Level 3, Cogent resolve peering spat, renew deal

Two feuding top-tier ISPs said Friday that they have struck a deal to renew their traffic exchange agreement and avert a repeat of a showdown that blacked out connections between their customers earlier this month.

Level 3 Communications and Cogent Communications have agreed on what they called a "modified" version of their original peering arrangement, which enabled the two providers to directly connect their networks and exchange Internet traffic across them without charge. In early October, Level 3 discontinued its peering arrangement with Cogent . Neither side warned its customers in advance about the looming disconnection, which left many customers scrambling to make alternative arrangements after parts of the Internet abruptly went dark for them

Three days into the standoff, Level 3 backed down and restored its peering connection to Cogent . However, it called the move a temporary one, and said it would once again terminate the arrangement on Nov. 9.

Friday's deal removes that deadline and puts in place an agreement that the two companies say will keep traffic across their networks flowing smoothly. The deal includes commitments from each party about the characteristics and volume of traffic to be traded, according to a written statement. Level 3, based in Broomfield, Colo., pulled the plug on the earlier arrangement after deciding it was carrying the bulk of the load in the traffic exchange.

Most significantly for customers, the new deal specifies that peering connections between Level 3 and Cogent not be terminated without advance notice to their customers. A representative of Level 3 declined comment, but Cogent's CEO called the deal a good one for the carriers.

"What we worked very hard on is making sure we protect customers," Cogent CEO Dave Schaeffer said. "There is a mandatory requirement for the companies to remain connected to one another, and to notify the customers with ample notice about changes."

Peering skirmishes aren't uncommon among ISPs, and Cogent, in Washington, D.C., has been "depeered" before by other rivals. The outage earlier this month was significant, though, in its scope: Customers and industry analysts were shocked that two tier-one Internet backbones would essentially play chicken with traffic between their networks.

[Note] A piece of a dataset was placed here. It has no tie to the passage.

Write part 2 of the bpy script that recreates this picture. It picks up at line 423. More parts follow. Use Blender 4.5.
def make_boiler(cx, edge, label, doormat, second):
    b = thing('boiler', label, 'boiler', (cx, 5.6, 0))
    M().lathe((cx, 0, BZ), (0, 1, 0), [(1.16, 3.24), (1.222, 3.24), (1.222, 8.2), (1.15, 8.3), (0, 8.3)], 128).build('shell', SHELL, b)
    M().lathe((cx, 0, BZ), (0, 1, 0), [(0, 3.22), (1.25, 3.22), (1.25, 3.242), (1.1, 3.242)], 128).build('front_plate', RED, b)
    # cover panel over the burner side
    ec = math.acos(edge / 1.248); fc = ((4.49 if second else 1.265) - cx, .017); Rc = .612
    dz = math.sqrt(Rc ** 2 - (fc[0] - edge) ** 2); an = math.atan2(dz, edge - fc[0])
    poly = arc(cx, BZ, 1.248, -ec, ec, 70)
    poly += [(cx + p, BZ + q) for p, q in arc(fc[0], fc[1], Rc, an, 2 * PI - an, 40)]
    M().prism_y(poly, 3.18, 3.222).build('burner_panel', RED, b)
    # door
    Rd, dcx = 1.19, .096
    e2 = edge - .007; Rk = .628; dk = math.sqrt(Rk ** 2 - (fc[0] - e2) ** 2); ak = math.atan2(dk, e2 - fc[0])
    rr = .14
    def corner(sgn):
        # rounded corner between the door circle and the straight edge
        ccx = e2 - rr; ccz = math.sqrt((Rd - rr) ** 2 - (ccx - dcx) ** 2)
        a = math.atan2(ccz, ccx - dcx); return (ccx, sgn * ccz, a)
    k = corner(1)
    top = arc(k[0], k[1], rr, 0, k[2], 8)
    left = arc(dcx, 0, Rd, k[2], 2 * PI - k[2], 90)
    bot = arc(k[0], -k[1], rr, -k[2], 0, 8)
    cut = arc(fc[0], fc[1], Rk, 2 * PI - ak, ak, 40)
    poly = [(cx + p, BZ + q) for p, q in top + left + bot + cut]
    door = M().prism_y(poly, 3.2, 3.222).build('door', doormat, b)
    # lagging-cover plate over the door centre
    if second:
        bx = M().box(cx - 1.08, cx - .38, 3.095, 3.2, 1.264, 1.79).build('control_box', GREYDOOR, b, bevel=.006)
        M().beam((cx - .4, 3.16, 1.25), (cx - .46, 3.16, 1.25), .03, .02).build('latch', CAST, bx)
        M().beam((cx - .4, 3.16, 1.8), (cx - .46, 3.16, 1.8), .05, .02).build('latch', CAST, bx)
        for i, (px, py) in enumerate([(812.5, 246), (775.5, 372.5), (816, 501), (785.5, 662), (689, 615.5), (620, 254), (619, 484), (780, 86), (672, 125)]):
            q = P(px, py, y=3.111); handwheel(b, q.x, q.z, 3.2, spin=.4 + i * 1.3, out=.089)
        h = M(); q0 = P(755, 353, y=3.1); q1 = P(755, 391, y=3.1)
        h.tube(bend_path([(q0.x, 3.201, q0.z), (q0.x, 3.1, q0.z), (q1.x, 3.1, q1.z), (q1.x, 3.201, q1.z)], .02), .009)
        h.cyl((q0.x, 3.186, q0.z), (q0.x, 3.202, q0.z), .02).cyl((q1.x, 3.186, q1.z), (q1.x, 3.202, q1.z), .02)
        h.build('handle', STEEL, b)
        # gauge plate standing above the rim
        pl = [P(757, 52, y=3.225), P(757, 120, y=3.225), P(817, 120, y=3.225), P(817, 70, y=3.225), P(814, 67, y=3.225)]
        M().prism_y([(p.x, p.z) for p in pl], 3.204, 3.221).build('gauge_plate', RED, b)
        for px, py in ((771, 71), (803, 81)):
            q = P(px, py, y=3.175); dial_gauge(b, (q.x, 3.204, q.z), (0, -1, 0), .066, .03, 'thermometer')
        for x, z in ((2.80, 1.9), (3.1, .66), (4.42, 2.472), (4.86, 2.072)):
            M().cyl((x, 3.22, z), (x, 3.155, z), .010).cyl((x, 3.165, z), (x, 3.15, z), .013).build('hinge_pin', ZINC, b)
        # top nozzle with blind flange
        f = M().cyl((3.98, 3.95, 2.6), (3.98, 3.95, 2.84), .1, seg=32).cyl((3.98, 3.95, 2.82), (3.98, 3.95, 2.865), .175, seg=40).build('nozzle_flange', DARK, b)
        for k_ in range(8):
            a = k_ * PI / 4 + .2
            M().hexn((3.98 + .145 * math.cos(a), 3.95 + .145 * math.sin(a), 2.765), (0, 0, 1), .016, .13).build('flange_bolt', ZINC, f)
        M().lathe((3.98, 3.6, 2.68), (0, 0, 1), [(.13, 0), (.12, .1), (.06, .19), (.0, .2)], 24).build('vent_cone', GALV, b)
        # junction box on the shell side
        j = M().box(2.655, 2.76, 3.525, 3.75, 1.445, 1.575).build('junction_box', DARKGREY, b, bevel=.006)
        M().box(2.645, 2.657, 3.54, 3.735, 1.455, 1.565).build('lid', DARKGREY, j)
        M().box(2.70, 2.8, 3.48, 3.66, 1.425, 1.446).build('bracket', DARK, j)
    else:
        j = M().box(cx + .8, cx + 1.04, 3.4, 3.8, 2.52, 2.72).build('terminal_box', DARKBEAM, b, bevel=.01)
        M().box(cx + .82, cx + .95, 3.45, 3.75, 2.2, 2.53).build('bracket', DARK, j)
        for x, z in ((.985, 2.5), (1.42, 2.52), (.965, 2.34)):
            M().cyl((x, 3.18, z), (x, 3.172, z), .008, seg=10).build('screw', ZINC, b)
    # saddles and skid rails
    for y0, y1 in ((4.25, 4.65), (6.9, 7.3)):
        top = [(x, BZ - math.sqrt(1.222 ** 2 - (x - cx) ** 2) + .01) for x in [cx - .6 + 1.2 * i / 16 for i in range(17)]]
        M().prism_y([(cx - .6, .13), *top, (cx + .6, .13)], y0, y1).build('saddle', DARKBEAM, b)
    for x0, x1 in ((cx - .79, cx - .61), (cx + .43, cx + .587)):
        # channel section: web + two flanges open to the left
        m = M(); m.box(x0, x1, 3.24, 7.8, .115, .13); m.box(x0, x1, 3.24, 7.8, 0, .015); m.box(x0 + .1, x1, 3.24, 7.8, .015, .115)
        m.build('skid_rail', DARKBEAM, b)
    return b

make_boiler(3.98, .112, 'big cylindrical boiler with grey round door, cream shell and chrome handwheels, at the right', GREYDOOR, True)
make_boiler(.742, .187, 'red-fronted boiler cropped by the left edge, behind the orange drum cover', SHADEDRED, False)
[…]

Cogent defiantly maintains it did no wrong, since it wasn't the one responsible for deciding to let traffic drop. "It was a very confusing situation for us," Schaeffer said.

In a conference call with analysts last week following Level 3's quarterly earnings announcement, Level 3's president and COO, Kevin O'Hara, acknowledged that the situation could have been handled more gracefully.

"During the quarter, we modified the nature of a number of relationships with the goal of making sure that the agreement remained equitable to both sides. We remain committed to that goal. In one instance this quarter, a number of Level 3 customers and Cogent customers were hurt as we pursued this strategy. I apologize to both sets of customers," O'Hara said. "We recognize that we have an obligation to customers of the Internet, and in this instance, we contributed to letting them down."

Level 3 may be chastened by the backlash, but Tier 1 Research telecom analyst Daniel Berninger expects peering to remain a contentious issue that drives vendors to play hardball. Since the 1990s, free peering agreements have grown scarcer as mergers reduce the number of telecom companies and enlarge the size disparities between the remaining vendors. When various outstanding acquisition deals close, Sprint Nextel and the owners of MCI and AT&T will be significantly larger than other Internet backbones, a position those vendors could use to pressure other carriers to pay for traffic exchange deals, Berninger said.

"I think this was a trial run," Berninger said. "I would not expect Level 3 to do something similar in the future, because I think that this was a bad experience for them in terms of the feedback they got, but it showed that these peering relationships are very fragile and very important. What happens when AT&T goes to SBC and MCI goes to Verizon?"

Level 3's disconnection from Cogent prompted protests from their affected customers, but it didn't scare the industry into a larger reconsideration of peering, and it hasn't yet sparked interest among government regulators, Berninger noted.

"I think this issue will come back to haunt us again," he said.